Le tigre ne proclame pas sa”tigritude”, il se jette sur sa proie et la dévore.

L’ancien directeur général de la Caima, Maïzama, n’est pas seul dans ce registre. Les dossiers sont innombrables et la plupart portent sur des milliards. Le scandale du ministère de la Défense nationale, la plus emblématique pour le drame humain qu’elle implique, a connu le même sort. Vidé de sa substance pour une passe de micmacs qui a abouti à requalifier des faits extrêmement graves en simples délits, puis au classement sans suite puisque l’État qui poursuit a renoncé finalement à se constituer partie civile. Constater que de toutes ces affaires portées en lumière par la presse n’ont pas connu d’aboutissement judiciaire fait pratiquement sourire en entendant le Procureur Chaïbou Moussa. Pour nombre de Nigériens, c’est marrant d’entendre le procureur de la République promettre une fin judiciaire à ces affaires. Ils en ont tellement vu et entendu qu’ils ne peuvent y croire.

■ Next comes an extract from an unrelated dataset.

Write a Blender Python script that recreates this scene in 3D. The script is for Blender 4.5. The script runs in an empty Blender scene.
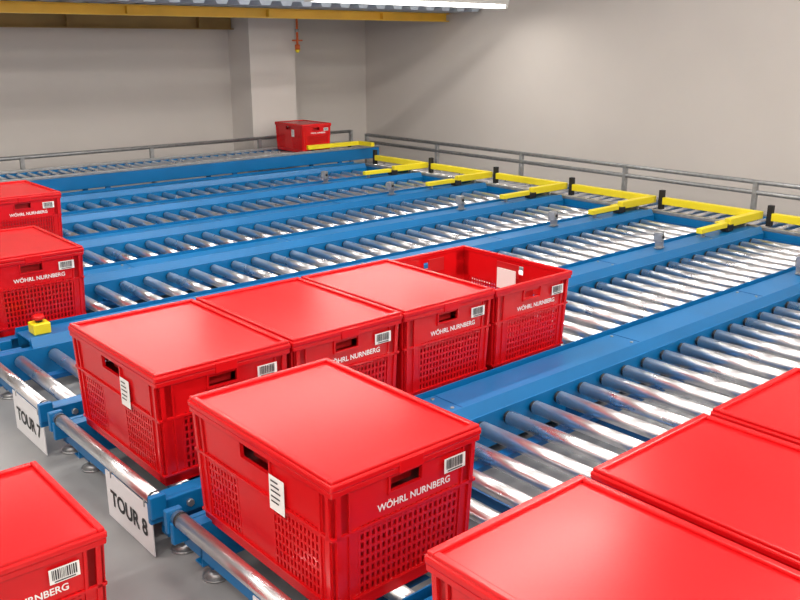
import bpy, bmesh, math, random
from mathutils import Vector, Matrix
random.seed(3)
sc=bpy.context.scene
sc.view_settings.view_transform='Standard'
COL=sc.collection
# ---------------- materials
def mat(name,col,rough=.5,metal=0,noise=0,nscale=20,emit=None,es=1,bump=0,coat=0,rvar=0):
    m=bpy.data.materials.new(name);m.use_nodes=True
    nt=m.node_tree;b=nt.nodes['Principled BSDF']
    b.inputs['Base Color'].default_value=(*col,1);b.inputs['Roughness'].default_value=rough;b.inputs['Metallic'].default_value=metal
    b.inputs['Coat Weight'].default_value=coat
    if emit:
        b.inputs['Emission Color'].default_value=(*emit,1);b.inputs['Emission Strength'].default_value=es
    if noise or bump or rvar:
        tc=nt.nodes.new('ShaderNodeTexCoord');n=nt.nodes.new('ShaderNodeTexNoise')
        n.inputs['Scale'].default_value=nscale;n.inputs['Detail'].default_value=6
        nt.links.new(tc.outputs['Object'],n.inputs['Vector'])
        if noise:
            r=nt.nodes.new('ShaderNodeValToRGB')
            r.color_ramp.elements[0].position=.3;r.color_ramp.elements[1].position=.7
            r.color_ramp.elements[0].color=(*[c*(1-noise) for c in col],1)
            r.color_ramp.elements[1].color=(*[min(1,c*(1+noise)) for c in col],1)
            nt.links.new(n.outputs['Fac'],r.inputs['Fac']);nt.links.new(r.outputs['Color'],b.inputs['Base Color'])
        if rvar:
            mr=nt.nodes.new('ShaderNodeMapRange')
            mr.inputs['To Min'].default_value=rough-rvar;mr.inputs['To Max'].default_value=rough+rvar
            nt.links.new(n.outputs['Fac'],mr.inputs['Value']);nt.links.new(mr.outputs['Result'],b.inputs['Roughness'])
        if bump:
            bp=nt.nodes.new('ShaderNodeBump');bp.inputs['Strength'].default_value=bump;bp.inputs['Distance'].default_value=.01
            nt.links.new(n.outputs['Fac'],bp.inputs['Height']);nt.links.new(bp.outputs['Normal'],b.inputs['Normal'])
    return m
M={}
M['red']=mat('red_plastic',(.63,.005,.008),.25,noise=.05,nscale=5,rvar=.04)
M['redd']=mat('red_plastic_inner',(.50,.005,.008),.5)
M['white']=mat('white_print',(.85,.85,.83),.6)
M['signw']=mat('sign_board_white',(.78,.78,.80),.6)
M['black']=mat('black_plastic',(.012,.012,.014),.5)
M['blue']=mat('blue_paint',(.002,.148,.39),.36,noise=.08,nscale=4)
M['blued']=mat('dark_blue_paint',(.002,.10,.30),.42)
M['steel']=mat('zinc_roller_steel',(.88,.88,.90),.29,metal=.95,rvar=.08,nscale=6)
M['galv']=mat('galvanised_steel',(.42,.43,.44),.45,metal=.8,noise=.15,nscale=30)
M['yellow']=mat('yellow_paint',(.85,.70,.02),.4)
M['ybeam']=mat('ochre_beam_paint',(.85,.52,.05),.5,noise=.1,nscale=3)
M['brown']=mat('brown_ledger_paint',(.42,.27,.09),.6,noise=.15,nscale=3)
M['wall']=mat('wall_plaster',(.63,.59,.555),.9,noise=.03,nscale=1.2,bump=.05)
M['wall2']=mat('wall_plaster_light',(.71,.67,.635),.9,noise=.03,nscale=1.5,bump=.05)
M['floor']=mat('grey_concrete',(.31,.315,.32),.55,noise=.12,nscale=3,rvar=.1)
M['ceil']=mat('white_ceiling',(.75,.74,.72),.9,noise=.02)
M['deck']=mat('corrugated_deck',(.42,.48,.56),.5,metal=.2,noise=.1,nscale=4)
M['lamp']=mat('fluorescent_tube',(1,1,1),.5,emit=(1,.95,.88),es=9)
M['lampbody']=mat('lamp_housing',(.7,.7,.68),.5)
M['orange']=mat('orange_pipe_paint',(.7,.14,.03),.45)
M['estop']=mat('red_button',(.7,.01,.01),.3)
# ---------------- mesh builder
class MB:
    def __init__(s): s.bm=bmesh.new();s.mats=[]
    def mi(s,k):
        if k not in s.mats:s.mats.append(k)
        return s.mats.index(k)
    def box(s,x0,x1,y0,y1,z0,z1,k,bev=0,tf=None):
        r=bmesh.ops.create_cube(s.bm,size=1)
        vs=r['verts']
        for v in vs:
            v.co=Vector((x0+(v.co.x+.5)*(x1-x0),y0+(v.co.y+.5)*(y1-y0),z0+(v.co.z+.5)*(z1-z0)))
        fs=list({f for v in vs for f in v.link_faces})
        i=s.mi(k)
        for f in fs:f.material_index=i
        if bev:
            es=list({e for v in vs for e in v.link_edges})
            rr=bmesh.ops.bevel(s.bm,geom=es,offset=bev,segments=2,affect='EDGES',profile=.5)
            for f in rr['faces']:f.material_index=i
            vs=list({v for f in rr['faces'] for v in f.verts})
        if tf:
            for v in vs:v.co=tf(v.co)
        return vs
    def cyl(s,p0,p1,r,k,seg=16,r2=None,smooth=True):
        p0=Vector(p0);p1=Vector(p1);d=p1-p0
        q=bmesh.ops.create_cone(s.bm,cap_ends=True,segments=seg,radius1=r,radius2=r if r2 is None else r2,depth=d.length)
        R=d.to_track_quat('Z','Y').to_matrix().to_4x4();T=Matrix.Translation((p0+p1)/2)@R
        bmesh.ops.transform(s.bm,matrix=T,verts=q['verts'])
        i=s.mi(k)
        for f in {f for v in q['verts'] for f in v.link_faces}:
            f.material_index=i
            if smooth and len(f.verts)==4:f.smooth=True
    def prism(s,prof,x0,x1,k,axis='X'):
        i=s.mi(k)
        def P(a,b,t): return (t,a,b) if axis=='X' else (a,t,b)
        A=[s.bm.verts.new(P(a,b,x0)) for a,b in prof];B=[s.bm.verts.new(P(a,b,x1)) for a,b in prof]
        n=len(prof);fs=[]
        for j in range(n):fs.append(s.bm.faces.new((A[j],A[(j+1)%n],B[(j+1)%n],B[j])))
        fs.append(s.bm.faces.new(A[::-1]));fs.append(s.bm.faces.new(B))
        for f in fs:f.material_index=i
        bmesh.ops.recalc_face_normals(s.bm,faces=fs)
    def mesh(s,name):
        me=bpy.data.meshes.new(name);s.bm.to_mesh(me);s.bm.free()
        for k in s.mats:me.materials.append(M[k])
        return me
    def addmesh(s,me,mtx,k):
        i=s.mi(k);me=me.copy();me.transform(mtx)
        n0=len(s.bm.faces);s.bm.from_mesh(me);s.bm.faces.ensure_lookup_table()
        for f in s.bm.faces[n0:]:f.material_index=i
        bpy.data.meshes.remove(me)
def obj(name,me,loc=(0,0,0),rz=0,parent=None):
    o=bpy.data.objects.new(name,me);COL.objects.link(o);o.location=loc;o.rotation_euler=(0,0,rz)
    if parent:o.parent=parent
    return o
def textmesh(s,width,off=.02):
    c=bpy.data.curves.new('t','FONT');c.body=s;c.align_x='CENTER';c.align_y='CENTER';c.offset=off
    o=bpy.data.objects.new('t',c);COL.objects.link(o)
    dg=bpy.context.evaluated_depsgraph_get();dg.update()
    me=bpy.data.meshes.new_from_object(o.evaluated_get(dg))
    bpy.data.objects.remove(o)
    xs=[v.co.x for v in me.vertices];w=max(xs)-min(xs)
    k=width/w;cx=(max(xs)+min(xs))/2
    me.transform(Matrix.Scale(k,4)@Matrix.Translation((-cx,0,0)))
    return me
TXT=textmesh("W\u00d6HRL NURNBERG",.215)
RX=Matrix.Rotation(math.pi/2,4,'X')
def facing(d):
    ang={'-y':0,'+x':math.pi/2,'+y':math.pi,'-x':-math.pi/2}[d]
    return Matrix.Rotation(ang,4,'Z')@RX
# ---------------- crate
LX,LY,H=.435,.60,.34
HB=.315
TP=.955
def crate_mesh(lid=True):
    m=MB()
    hx,hy=LX/2-.010,LY/2-.010
    def tf(c):
        f=TP+(1-TP)*(c.z/HB); return Vector((c.x*f,c.y*f,c.z))
    t=.004
    m.box(-hx+.003,hx-.003,-hy+.003,hy-.003,0,.006,'red',tf=tf)
    def wall(face):
        L = hx if face in('-y','+y') else hy
        D = hy if face in('-y','+y') else hx
        def b(u0,u1,z0,z1,d0,d1,k='red',bev=0):
            if face=='-y': m.box(u0,u1,-D-d1,-D-d0,z0,z1,k,bev,tf)
            if face=='+y': m.box(-u1,-u0,D+d0,D+d1,z0,z1,k,bev,tf)
            if face=='-x': m.box(-D-d1,-D-d0,-u1,-u0,z0,z1,k,bev,tf)
            if face=='+x': m.box(D+d0,D+d1,u0,u1,z0,z1,k,bev,tf)
        b(-L,-L+.05,0,HB,-t,0);b(L-.035,L,0,HB,-t,0)
        b(-L,L,0,.035,-t,0)
        b(-L,L,.205,.262,-t,0)
        hw=.045 if L==hx else .06
        hc=-.01 if L==hx else 0
        b(-L,hc-hw,.262,HB,-t,0);b(hc+hw,L,.262,HB,-t,0)
        b(hc-hw,hc+hw,.29 if L==hx else .30,HB,-t,0)
        b(hc-hw-.006,hc+hw+.006,.255,.262,0,.006)
        b(hc-hw-.006,hc-hw,.262,.30,0,.006);b(hc+hw,hc+hw+.006,.262,.30,0,.006)
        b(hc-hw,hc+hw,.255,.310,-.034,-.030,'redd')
        b(-L-.006,L+.006,.300,.314,0,.008,bev=.002)
        b(-L-.004,L+.004,.196,.203,0,.006)
        b(-L-.004,L+.004,.028,.034,0,.006)
        for s in(-1,1):
            b(s*(L-.012)-.006,s*(L-.012)+.006,.034,.300,0,.006)
            b(s*(L-.042)-.003,s*(L-.042)+.003,.034,.300,0,.005)
        a0=-L+.05;a1=L-.035
        if L==hy:
            pa,pb=(-.10,.06); b(pa,pb,.035,.205,-t,0)
            segs=[(a0,pa),(pb,a1)]
        else: segs=[(a0+.02,a1)];b(a0,a0+.02,.035,.205,-t,0)
        for s0,s1 in segs:
            n=max(2,int((s1-s0)/.0150));p=(s1-s0)/n
            for i in range(n+1):
                x=s0+i*p; b(x-.0036,x+.0036,.035,.205,-t,0.001)
            for z in(.056,.078,.100,.122,.144,.166,.187):
                b(s0,s1,z-.0035,z+.0035,-t,.0005)
    for f in('-y','+y','-x','+x'):wall(f)
    def put(face,u,z,what):
        D=(hy if face in('-y','+y') else hx)*(TP+(1-TP)*z/HB)+.0015
        base={'-y':Vector((u,-D,z)),'+y':Vector((-u,D,z)),'-x':Vector((-D,-u,z)),'+x':Vector((D,u,z))}[face]
        T=Matrix.Translation(base)@facing(face)
        if what=='txt': m.addmesh(TXT,T,'white')
        else:
            w,h=(.066,.036) if what=='bar' else (.06,.085)
            def quad(x0,x1,y0,y1,zo,k):
                vs=[m.bm.verts.new(T@Vector((a,b_,zo))) for a,b_ in((x0,y0),(x1,y0),(x1,y1),(x0,y1))]
                f=m.bm.faces.new(vs);f.material_index=m.mi(k)
            quad(-w/2,w/2,-h/2,h/2,.006,'white')
            if what=='bar':
                x=-w/2+.006
                while x<w/2-.008:
                    ww=random.choice([.001,.0018,.003]);quad(x,x+ww,-h/2+.009,h/2-.003,.007,'black');x+=ww+random.choice([.0013,.002])
                quad(-w/2+.01,w/2-.01,-h/2+.003,-h/2+.006,.007,'black')
            else:
                for zz in(.028,.016,.004,-.01,-.022): quad(-w/2+.008,w/2-.012-abs(zz)*.4,zz,zz+.004,.007,'black')
    put('-y',.02,.228,'txt');put('-y',.135,.268,'bar')
    put('+x',.10,.228,'txt');put('+x',.20,.268,'bar')
    put('+y',.02,.228,'txt');put('-x',.09,.225,'lab')
    if lid:
        a,b=LX/2,LY/2
        m.box(-a,a,-b,b,.314,.332,'red',bev=.005)
        m.box(-a+.004,a-.004,-b+.004,-b+.020,.330,.340,'red',bev=.003)
        m.box(-a+.004,a-.004,b-.020,b-.004,.330,.340,'red',bev=.003)
        m.box(-a+.004,-a+.020,-b+.020,b-.020,.330,.3398,'red',bev=.003)
        m.box(a-.020,a-.004,-b+.020,b-.020,.330,.3398,'red',bev=.003)
        for s in(-1,1):
            m.box(-.035,.035,s*(b-.002)-.004,s*(b-.002)+.004,.300,.330,'red',bev=.002)
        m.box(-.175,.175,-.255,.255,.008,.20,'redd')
    else:
        for (x0,x1,y0,y1) in((-hx-.01,hx+.01,-hy-.01,-hy+.006),(-hx-.01,hx+.01,hy-.006,hy+.01),(-hx-.01,-hx+.006,-hy,hy),(hx-.006,hx+.01,-hy,hy)):
            m.box(x0,x1,y0,y1,.312,.330,'red',bev=.003)
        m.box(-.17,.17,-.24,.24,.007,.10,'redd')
        m.box(-.10,.06,.05,.22,.101,.108,'white');m.box(.165,.170,-.05,.05,.20,.285,'white')
    return m.mesh('crate_lidded' if lid else 'crate_open')
CR=crate_mesh(True);CO=crate_mesh(False)
ZR=.175
def crate(x0,yc,z=ZR+.001,open_=False,rz=0,sc_=1,name='red_crate'):
    o=obj(name,CO if open_ else CR,(x0+LX/2,yc,z),rz)
    o.scale=(sc_,)*3
    return o
YA,YB,YC,PT=1.53,2.345,3.16,.815
crate(.925,1.575)
for i in range(4): crate(.925+i*.440,2.355,open_=(i==3))
for i in range(4): crate(.905+i*.468,.68)
crate(.96,3.99)
crate(1.43,5.50)
obj('red_crate',CR,(.33,1.92,.001),-math.pi/2)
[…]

Le procureur Chaïbou Moussa peut-il bousculer les moeurs du régime, si ancrées dans la corruption et les détournements de deniers publics ? Dans des publications antérieures et concernant l’autre Chaïbou que l’actuel procureur a remplacé, la presse a déjà fait savoir que le tigre ne proclame pas sa “tigritude”, il se jette sur sa proie et la dévore. Si, donc, le Procureur de la République réussit à boucler les enquêtes en cours et à organiser les procès des présumés coupables et leurs complices, il gagnerait à coup sûr le coeur des Nigériens. Ce n’est pas gagné d’avance. S’il a la volonté et les pouvoirs constitutionnels qu’il faut, y compris en filigrane le soutien politique du Président Bazoum Mohamed, il ne faut point occulter le fait que les mis en cause font partie du vaste réseau d’intérêts qui, depuis presque 11 ans, empêche à la justice de se réconcilier avec le peuple nigérien. Le Procureur Chaïbou Moussa a entrepris, il doit le savoir pour s’y préparer, à se battre contre une pègre d’autant plus dangereuse que les têtes sont nombreuses, puissantes et parfois insoupçonnées.